Gen. Keith Alexander, chief of the U.S. Cyber Command, told an audience the country needs clear rules of engagement to protect cyberspace as the nation confronts emerging threats.
Gen. Keith Alexander, head of the U.S. Cyber Command, called for the
establishment of clear rules of engagement for cyberspace as the
country deals with the prospect of "remote sabotage."
Alexander spoke June 3 before an audience at the Center for
Strategic and International Studies, a think tank in Washington,
DC. In comments to the crowd, Alexander, who is also director of the
National Security Agency (NSA), said the realities of securing the
Internet require the government have a framework in place to guide its responses to attacks.
"What the department is looking at," he said, "are what are the
standing rules of engagement that we have? Do those comport with the
laws, the responsibilities that we have? Can we clearly articulate
those so that people know and expect what will happen? And I think we
have to look at it in two different venues, what we're doing here in
peacetime and what we need to do in wartime to support those units that
are in combat."
He noted there may need to be different sets of rules governing U.S.
responses in different situations, such as a direct attack from a
country the U.S. is at war with or an adversary using a neutral country
to bounce their attack through.
"It's not unlike warfare, where...you have armed conflict going in one
state and somebody attacks from a neutral state," he said. "There are
laws of land warfare that deal with that. We now have to look at that
in light of cyberspace."
Increasingly, systems are being targeted for remote sabotage, as
opposed to distributed denial-of-service attacks like those that targeted Georgia and Estonia a
few years ago, he said. Dealing with the threats will require a "unity
of effort" and "a commitment of dedicated resources," he said.

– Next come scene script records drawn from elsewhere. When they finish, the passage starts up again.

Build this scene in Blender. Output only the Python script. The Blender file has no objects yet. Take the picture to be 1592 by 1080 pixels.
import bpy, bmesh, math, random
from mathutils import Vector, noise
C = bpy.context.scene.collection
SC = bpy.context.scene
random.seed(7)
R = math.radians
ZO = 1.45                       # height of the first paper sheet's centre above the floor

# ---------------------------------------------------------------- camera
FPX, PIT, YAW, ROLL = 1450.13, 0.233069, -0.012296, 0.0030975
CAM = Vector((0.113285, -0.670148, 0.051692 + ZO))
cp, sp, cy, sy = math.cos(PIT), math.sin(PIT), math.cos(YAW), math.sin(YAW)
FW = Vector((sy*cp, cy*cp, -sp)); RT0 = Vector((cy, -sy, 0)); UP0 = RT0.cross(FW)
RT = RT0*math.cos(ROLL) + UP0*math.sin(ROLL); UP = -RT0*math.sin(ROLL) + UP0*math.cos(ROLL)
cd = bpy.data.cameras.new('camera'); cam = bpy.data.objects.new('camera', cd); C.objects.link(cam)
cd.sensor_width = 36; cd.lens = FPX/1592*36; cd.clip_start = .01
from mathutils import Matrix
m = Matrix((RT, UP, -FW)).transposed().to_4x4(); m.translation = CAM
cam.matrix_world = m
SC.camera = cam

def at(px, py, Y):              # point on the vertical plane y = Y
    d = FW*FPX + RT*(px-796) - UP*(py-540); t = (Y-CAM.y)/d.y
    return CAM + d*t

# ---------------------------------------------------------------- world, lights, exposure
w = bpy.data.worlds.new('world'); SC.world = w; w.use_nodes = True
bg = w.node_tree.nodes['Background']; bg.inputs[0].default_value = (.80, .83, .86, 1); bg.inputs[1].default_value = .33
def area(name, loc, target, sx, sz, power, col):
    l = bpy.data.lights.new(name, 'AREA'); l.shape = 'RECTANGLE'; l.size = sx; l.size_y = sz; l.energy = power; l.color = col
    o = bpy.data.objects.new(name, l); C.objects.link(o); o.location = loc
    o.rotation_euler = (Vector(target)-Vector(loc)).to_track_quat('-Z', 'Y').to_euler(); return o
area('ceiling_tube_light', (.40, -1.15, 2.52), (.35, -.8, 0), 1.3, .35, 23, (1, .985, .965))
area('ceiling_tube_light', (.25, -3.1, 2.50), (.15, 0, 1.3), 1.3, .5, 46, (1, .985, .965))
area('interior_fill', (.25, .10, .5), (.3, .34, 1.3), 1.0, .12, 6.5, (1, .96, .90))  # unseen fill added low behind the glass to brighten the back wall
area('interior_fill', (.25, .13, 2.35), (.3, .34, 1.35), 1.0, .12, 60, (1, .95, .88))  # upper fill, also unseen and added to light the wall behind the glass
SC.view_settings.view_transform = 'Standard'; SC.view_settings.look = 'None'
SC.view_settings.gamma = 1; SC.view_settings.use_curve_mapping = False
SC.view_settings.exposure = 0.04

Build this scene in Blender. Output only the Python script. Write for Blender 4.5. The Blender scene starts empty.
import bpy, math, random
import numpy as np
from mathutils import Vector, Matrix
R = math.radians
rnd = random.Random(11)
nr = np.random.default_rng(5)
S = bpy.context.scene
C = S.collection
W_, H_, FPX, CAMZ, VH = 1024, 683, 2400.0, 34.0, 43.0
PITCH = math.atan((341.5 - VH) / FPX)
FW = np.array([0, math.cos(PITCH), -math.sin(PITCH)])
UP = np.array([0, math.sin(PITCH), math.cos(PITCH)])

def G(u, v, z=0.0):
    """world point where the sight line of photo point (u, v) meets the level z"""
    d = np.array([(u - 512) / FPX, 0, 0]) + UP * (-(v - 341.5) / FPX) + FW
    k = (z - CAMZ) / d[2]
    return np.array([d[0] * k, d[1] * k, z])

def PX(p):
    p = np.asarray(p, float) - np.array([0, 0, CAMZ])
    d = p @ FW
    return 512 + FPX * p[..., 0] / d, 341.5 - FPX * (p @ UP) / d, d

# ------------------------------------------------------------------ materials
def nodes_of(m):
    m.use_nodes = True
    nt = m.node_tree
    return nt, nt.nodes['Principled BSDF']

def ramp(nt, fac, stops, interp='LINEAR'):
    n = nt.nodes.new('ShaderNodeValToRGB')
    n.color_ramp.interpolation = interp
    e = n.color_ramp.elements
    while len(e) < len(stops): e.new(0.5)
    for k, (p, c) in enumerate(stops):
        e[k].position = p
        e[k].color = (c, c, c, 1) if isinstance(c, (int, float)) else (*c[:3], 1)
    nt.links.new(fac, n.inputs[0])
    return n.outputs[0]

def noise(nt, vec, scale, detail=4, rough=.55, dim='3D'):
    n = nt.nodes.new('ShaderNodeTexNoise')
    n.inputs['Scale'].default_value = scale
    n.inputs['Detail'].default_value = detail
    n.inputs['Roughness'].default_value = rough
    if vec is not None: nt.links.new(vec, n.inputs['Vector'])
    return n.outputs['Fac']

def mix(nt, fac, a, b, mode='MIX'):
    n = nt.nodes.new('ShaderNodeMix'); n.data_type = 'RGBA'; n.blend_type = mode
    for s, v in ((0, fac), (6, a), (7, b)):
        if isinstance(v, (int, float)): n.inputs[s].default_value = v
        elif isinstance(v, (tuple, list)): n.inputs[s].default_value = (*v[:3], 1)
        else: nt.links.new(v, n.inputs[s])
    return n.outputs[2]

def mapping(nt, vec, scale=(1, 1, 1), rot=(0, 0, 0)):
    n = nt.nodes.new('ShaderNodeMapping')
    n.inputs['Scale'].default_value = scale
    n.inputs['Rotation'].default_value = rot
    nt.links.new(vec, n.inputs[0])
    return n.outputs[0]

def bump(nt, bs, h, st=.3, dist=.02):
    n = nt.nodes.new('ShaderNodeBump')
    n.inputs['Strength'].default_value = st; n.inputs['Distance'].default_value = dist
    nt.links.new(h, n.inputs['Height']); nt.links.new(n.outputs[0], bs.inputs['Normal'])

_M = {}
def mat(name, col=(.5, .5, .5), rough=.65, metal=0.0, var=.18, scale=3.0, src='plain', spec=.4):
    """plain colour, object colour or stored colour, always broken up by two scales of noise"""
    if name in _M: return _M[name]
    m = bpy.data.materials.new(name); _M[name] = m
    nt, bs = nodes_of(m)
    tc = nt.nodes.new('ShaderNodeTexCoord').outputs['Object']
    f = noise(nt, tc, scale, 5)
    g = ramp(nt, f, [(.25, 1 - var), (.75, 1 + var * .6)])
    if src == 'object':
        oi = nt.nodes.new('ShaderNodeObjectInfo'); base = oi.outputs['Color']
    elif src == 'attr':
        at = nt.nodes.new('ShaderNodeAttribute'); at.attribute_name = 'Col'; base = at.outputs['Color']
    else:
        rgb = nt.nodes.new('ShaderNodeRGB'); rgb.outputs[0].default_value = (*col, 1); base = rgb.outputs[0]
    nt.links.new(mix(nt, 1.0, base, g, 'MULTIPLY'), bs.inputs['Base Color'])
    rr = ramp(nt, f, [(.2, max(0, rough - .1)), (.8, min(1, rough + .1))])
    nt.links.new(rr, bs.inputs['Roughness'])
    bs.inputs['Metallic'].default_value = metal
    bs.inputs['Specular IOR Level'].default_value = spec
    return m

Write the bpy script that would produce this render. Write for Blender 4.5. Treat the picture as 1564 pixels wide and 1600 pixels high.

Alexander officially took the reigns for the Cyber Command May 7.
In April, Alexander told the Senate Armed Services Committee Cyber
Command would not seek to -militarize' the Internet. He reiterated
however that the government would look to strike a balance between
national security and civil liberties.
"The hard part," he explained, "is we can't go out and tell
everybody exactly what we did or we give up a capability that maybe
extremely useful in protecting our country and our allies...You say,
-I'm defending my computer system using the following steps: one, two,
three, four.' The adversary will say, -thank you, one, two, three,
four, now I know how to get around it,' and within a day, they're
through. That's the problem that we face, and so I think the real key
to the issue - how do we build the confidence that we're doing it right
with the American people, with Congress and everybody else?"